Pérdida de credibilidad
En este contexto, las reformas anunciadas por la Junta de Gobierno salvadoreña (completa desde ayer con la prevista incorporación de José Napoleón Duarte, sustituto de Héctor Dada) no obtienen ninguna credibilidad. Ni siquiera la incipiente clase media del país, tradicionalmente tibia, desde el punto de vista político, y dispuesta siempre a seguir a los Gobiernos de turno, parece aprobar la situación imperante en el país. Muchas de estas familias están ya afectadas por la represión estatal. Poco a poco se produce en El Salvador un fenómeno similar al que sucedió en Nicaragua, y que en buena parte contribuyó a la caída de Anastasio Somoza: apenas quedan familias salvadoreñas que no lamenten un muerto, un desaparecido o un preso en su seno.En el horizonte de ese atribulado país centroamericano no aparecen indicios de que tal estado de cosas vaya a cambiar.

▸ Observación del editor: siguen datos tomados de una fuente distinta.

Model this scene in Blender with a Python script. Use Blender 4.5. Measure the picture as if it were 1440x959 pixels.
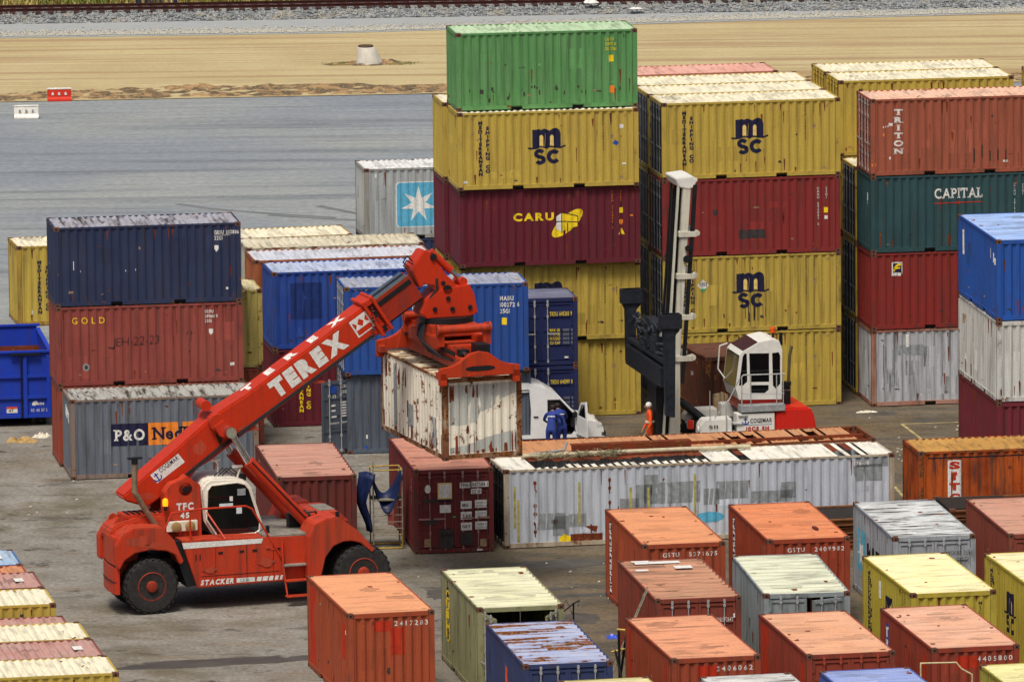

Ante la evidencia de torturas, ejecuciones sumarias, desapariciones a la vista del público, las autoridades evitan no ya el anuncio de investigaciones o castigos contra los culpables, sino el más mínimo pronunciamiento, la más leve explicación. Los dirigentes de los grupos paramilitares, que tienen sobre sus espaldas buena parte de la responsabilidad de la ola represiva, son perfectamente conocidos. Sin embargo, ni uno solo de ellos ha sido detenido hasta ahora.
En opinión de los observadores, están prácticamente perdidas las esperanzas de paz social en El Salvador. Paralelamente, son cada día más claras las perspectivas de una guerra civil abierta en el país, que parece ser el objetivo básico de la ultraderecha salvadoreña.